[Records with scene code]
━━━━━━━━━━

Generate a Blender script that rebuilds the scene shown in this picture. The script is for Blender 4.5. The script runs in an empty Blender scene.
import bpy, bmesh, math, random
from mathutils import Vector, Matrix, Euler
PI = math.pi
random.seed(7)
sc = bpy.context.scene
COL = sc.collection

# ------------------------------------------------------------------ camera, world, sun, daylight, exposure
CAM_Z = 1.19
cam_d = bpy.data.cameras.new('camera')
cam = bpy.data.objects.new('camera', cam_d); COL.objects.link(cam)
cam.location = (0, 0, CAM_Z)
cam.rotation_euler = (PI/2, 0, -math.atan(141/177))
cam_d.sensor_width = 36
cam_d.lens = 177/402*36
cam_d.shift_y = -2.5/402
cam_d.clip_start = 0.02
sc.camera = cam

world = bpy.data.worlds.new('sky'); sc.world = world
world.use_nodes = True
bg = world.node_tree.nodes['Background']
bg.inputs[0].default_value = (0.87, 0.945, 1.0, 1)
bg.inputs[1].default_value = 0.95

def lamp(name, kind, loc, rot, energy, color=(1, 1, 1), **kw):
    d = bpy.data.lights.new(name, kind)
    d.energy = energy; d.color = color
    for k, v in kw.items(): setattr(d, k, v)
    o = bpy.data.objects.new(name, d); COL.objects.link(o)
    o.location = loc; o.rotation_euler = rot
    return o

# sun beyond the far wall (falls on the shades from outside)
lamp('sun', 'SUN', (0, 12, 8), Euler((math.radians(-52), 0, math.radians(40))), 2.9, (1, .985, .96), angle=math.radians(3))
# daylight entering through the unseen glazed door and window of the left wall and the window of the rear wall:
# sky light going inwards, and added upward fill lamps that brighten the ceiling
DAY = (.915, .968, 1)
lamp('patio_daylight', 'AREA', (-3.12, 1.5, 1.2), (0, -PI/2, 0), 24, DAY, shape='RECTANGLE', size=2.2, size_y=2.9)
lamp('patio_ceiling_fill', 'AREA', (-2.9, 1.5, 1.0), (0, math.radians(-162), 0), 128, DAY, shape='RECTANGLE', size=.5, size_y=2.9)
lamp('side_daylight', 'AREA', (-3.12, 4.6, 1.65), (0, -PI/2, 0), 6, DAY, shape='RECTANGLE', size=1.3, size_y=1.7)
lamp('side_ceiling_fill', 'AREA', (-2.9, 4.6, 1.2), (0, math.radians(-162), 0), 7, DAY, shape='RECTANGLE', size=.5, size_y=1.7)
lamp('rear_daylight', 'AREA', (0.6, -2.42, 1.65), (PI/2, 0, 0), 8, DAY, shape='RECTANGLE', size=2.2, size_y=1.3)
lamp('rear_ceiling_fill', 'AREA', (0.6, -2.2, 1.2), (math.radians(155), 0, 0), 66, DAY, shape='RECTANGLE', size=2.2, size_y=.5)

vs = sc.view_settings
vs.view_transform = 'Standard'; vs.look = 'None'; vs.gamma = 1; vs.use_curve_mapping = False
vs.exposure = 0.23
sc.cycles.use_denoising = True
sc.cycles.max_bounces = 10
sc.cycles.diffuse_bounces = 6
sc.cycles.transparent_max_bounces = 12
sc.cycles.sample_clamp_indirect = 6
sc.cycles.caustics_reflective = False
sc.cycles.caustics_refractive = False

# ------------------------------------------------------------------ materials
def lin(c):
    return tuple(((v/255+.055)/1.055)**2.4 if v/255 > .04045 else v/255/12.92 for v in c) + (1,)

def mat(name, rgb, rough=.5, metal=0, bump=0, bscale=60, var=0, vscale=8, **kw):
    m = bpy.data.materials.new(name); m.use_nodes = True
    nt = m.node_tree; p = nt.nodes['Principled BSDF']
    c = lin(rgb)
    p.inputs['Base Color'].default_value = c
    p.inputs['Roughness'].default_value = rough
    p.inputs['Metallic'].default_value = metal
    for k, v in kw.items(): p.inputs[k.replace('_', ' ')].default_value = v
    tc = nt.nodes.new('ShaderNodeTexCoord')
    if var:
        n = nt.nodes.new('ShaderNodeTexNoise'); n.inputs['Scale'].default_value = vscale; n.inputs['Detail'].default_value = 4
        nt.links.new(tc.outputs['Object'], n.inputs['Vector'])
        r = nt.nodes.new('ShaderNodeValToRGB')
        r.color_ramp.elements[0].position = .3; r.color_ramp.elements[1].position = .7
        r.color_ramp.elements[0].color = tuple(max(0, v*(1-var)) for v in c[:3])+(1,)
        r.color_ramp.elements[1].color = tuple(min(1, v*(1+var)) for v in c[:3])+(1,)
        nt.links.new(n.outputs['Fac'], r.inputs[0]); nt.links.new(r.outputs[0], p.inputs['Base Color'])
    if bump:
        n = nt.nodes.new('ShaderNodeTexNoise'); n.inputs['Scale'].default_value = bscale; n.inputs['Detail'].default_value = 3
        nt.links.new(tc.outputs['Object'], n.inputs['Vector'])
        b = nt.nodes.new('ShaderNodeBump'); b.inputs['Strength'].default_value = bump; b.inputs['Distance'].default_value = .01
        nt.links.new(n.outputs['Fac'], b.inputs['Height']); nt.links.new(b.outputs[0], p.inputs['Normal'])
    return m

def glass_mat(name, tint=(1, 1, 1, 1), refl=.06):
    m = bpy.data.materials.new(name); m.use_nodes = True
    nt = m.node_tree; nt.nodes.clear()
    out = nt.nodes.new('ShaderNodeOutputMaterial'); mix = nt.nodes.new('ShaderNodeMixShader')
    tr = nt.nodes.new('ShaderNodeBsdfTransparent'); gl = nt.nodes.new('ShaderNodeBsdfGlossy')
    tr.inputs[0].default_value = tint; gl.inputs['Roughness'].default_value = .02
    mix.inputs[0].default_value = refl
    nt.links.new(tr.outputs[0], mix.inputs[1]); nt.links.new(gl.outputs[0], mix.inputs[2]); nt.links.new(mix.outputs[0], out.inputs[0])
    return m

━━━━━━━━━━

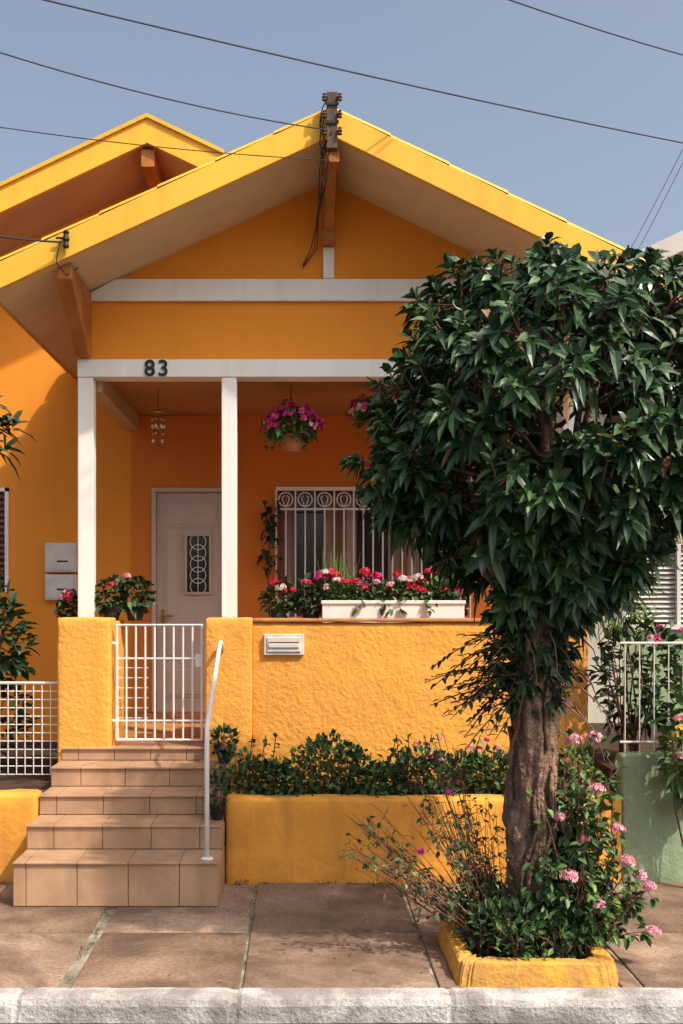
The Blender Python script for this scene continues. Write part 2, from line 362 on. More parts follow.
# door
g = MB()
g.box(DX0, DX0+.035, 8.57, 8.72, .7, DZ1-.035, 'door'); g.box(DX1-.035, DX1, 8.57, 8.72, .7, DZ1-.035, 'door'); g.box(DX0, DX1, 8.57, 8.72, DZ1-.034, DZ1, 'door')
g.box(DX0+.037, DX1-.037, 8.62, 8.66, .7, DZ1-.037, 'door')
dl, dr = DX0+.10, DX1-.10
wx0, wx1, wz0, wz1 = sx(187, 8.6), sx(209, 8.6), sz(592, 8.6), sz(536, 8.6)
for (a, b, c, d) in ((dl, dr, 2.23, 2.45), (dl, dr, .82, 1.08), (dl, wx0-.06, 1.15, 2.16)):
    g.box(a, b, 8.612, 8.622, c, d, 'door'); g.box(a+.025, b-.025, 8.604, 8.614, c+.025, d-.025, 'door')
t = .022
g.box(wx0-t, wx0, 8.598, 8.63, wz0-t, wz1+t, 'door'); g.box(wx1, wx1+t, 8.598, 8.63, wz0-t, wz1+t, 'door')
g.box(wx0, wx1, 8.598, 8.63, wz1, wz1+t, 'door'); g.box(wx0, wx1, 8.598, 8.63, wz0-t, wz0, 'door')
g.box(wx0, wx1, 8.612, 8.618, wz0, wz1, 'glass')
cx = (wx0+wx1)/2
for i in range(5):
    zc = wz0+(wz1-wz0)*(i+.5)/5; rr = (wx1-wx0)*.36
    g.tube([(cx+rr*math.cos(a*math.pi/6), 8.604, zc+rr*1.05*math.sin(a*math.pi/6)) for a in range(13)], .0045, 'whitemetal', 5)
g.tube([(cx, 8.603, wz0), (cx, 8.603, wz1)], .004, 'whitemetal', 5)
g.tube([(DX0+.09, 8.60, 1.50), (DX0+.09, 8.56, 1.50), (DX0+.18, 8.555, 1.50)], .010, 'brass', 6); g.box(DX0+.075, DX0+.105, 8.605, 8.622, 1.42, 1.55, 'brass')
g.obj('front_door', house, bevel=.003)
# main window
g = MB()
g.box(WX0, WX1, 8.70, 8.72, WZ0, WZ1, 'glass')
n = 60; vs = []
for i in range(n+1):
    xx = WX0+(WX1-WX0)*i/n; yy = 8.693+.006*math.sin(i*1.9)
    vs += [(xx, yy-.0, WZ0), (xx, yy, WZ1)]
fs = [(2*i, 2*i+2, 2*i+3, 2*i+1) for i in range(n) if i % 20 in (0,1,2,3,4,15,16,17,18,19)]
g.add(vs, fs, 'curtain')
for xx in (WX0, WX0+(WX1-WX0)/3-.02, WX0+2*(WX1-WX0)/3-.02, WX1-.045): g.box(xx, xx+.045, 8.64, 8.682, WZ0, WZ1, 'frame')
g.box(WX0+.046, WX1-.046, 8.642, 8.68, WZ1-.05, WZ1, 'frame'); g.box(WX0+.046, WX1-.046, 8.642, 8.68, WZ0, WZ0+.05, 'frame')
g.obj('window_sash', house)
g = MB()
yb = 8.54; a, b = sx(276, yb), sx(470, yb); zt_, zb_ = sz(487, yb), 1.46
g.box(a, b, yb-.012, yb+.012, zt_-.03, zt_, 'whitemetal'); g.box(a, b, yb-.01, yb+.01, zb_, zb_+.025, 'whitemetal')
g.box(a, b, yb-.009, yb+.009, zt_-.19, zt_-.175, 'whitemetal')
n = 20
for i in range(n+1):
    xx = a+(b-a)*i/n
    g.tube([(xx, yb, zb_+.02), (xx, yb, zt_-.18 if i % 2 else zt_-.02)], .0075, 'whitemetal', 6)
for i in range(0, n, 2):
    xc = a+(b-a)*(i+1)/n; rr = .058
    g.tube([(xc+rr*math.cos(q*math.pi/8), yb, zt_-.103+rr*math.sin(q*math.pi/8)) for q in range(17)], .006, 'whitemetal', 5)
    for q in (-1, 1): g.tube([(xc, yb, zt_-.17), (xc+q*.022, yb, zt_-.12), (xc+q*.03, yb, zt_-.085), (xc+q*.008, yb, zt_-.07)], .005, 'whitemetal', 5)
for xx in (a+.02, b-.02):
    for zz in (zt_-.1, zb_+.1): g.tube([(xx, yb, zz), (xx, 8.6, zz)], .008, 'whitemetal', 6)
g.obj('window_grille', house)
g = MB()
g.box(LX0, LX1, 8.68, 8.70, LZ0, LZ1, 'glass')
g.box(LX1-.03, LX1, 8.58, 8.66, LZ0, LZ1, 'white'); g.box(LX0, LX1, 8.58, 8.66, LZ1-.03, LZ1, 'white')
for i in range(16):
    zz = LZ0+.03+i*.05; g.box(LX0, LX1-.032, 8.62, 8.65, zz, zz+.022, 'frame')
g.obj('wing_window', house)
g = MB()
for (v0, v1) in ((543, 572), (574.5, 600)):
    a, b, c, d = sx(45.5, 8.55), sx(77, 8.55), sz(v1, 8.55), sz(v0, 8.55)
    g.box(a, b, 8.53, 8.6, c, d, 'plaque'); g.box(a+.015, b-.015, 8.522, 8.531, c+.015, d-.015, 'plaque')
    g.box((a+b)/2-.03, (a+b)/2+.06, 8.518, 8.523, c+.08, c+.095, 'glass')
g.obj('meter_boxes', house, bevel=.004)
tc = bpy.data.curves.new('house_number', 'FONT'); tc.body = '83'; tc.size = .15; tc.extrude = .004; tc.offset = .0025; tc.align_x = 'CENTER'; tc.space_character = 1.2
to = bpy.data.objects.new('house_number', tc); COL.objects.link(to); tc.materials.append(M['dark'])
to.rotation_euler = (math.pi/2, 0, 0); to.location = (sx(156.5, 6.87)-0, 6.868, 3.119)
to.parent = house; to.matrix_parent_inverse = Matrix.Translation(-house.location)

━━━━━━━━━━

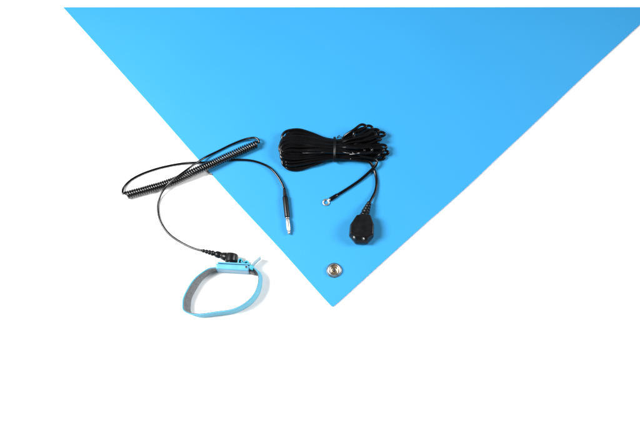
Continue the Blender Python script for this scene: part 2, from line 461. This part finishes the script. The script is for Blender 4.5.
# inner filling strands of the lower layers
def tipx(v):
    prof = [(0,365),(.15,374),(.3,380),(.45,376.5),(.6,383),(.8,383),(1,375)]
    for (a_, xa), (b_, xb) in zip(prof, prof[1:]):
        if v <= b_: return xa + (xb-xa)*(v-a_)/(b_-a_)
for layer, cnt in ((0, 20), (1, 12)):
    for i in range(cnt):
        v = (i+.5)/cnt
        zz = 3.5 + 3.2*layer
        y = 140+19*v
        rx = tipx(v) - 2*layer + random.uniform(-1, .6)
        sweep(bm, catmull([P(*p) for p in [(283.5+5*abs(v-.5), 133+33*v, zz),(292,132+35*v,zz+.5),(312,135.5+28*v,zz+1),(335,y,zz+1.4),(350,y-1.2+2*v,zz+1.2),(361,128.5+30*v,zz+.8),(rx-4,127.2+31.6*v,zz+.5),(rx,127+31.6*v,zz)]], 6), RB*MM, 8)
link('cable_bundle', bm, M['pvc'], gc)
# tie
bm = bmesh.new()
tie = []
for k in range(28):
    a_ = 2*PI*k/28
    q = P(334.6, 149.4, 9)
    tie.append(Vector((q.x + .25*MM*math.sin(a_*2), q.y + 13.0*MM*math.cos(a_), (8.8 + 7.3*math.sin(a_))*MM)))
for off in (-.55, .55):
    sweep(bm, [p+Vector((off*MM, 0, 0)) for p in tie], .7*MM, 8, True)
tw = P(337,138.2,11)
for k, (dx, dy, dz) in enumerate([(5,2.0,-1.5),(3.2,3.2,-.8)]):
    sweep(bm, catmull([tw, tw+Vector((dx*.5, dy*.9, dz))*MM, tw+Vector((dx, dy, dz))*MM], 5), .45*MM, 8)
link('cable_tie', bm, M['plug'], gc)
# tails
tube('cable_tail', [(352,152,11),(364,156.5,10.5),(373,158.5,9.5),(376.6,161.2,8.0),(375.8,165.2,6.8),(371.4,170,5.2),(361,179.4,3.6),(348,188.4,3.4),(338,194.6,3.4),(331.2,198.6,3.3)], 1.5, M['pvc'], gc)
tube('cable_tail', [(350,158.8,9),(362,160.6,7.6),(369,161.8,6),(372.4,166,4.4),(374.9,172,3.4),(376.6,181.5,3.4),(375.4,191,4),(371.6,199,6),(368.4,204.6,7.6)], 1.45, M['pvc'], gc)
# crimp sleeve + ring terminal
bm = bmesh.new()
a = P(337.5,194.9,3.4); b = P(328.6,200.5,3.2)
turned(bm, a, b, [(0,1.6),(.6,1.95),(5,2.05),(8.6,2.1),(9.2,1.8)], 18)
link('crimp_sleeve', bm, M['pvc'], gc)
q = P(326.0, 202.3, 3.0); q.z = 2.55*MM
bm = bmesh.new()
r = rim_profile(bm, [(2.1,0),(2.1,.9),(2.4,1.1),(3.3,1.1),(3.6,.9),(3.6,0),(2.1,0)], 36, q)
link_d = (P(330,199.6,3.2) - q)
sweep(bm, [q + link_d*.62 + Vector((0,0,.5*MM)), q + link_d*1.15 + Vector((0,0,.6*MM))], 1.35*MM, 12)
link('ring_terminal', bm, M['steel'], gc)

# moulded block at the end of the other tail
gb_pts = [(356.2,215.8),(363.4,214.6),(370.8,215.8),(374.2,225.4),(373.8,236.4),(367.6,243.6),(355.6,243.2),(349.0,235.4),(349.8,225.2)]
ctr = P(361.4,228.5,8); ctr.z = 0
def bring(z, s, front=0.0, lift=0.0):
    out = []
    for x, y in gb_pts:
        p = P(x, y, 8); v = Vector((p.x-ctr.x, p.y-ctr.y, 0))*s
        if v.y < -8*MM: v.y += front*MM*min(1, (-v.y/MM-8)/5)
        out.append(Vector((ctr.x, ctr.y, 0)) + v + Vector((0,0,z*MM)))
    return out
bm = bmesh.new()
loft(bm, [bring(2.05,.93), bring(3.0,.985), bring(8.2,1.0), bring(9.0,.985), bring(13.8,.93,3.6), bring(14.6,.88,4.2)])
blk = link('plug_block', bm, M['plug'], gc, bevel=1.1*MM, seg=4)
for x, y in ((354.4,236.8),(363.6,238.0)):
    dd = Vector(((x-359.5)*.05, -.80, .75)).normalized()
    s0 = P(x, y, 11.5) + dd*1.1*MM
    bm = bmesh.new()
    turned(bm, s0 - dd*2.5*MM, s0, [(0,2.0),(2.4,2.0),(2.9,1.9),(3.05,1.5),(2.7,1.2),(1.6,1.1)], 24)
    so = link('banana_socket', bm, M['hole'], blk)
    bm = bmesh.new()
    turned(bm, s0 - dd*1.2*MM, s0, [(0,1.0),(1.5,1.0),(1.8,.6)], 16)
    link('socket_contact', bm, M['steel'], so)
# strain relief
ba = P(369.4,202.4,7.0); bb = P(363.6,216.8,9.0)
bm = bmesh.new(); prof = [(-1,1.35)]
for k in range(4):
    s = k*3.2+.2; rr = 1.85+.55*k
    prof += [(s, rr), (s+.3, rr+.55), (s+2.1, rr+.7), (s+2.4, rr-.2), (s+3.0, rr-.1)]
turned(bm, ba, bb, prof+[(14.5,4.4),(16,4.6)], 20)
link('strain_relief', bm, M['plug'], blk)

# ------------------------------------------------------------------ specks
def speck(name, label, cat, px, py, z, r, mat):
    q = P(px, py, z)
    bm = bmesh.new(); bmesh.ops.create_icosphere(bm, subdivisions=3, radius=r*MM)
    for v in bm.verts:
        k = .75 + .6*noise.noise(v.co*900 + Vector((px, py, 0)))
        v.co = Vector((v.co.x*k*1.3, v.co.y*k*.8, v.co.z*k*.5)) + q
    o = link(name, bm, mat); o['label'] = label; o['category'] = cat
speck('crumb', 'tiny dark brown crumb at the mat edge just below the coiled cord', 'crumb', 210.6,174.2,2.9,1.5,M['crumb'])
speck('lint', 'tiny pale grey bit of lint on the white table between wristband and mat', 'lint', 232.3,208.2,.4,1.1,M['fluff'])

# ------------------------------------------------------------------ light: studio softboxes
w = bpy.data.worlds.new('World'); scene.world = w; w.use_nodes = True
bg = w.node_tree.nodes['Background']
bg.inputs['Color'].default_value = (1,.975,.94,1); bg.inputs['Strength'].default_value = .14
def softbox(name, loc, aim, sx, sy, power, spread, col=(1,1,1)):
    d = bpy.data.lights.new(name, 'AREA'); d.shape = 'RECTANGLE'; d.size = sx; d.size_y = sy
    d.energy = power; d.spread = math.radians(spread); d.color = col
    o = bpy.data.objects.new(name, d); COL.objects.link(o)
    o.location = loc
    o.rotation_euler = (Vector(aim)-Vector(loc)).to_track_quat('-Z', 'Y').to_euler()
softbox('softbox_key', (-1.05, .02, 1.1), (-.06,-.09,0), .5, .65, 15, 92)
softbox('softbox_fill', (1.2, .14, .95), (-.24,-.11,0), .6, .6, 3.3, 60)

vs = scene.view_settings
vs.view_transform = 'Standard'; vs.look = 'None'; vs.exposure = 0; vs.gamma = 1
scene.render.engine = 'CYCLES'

━━━━━━━━━━

■ **WHAT YOU SHOULD DO**:
Filter the listing above for the string "Python" and copy every matching line.

■ **WRITTEN RESPONSE**:
The Blender Python script for this scene continues. Write part 2, from line 362 on. More parts follow.
Continue the Blender Python script for this scene: part 2, from line 461. This part finishes the script. The script is for Blender 4.5.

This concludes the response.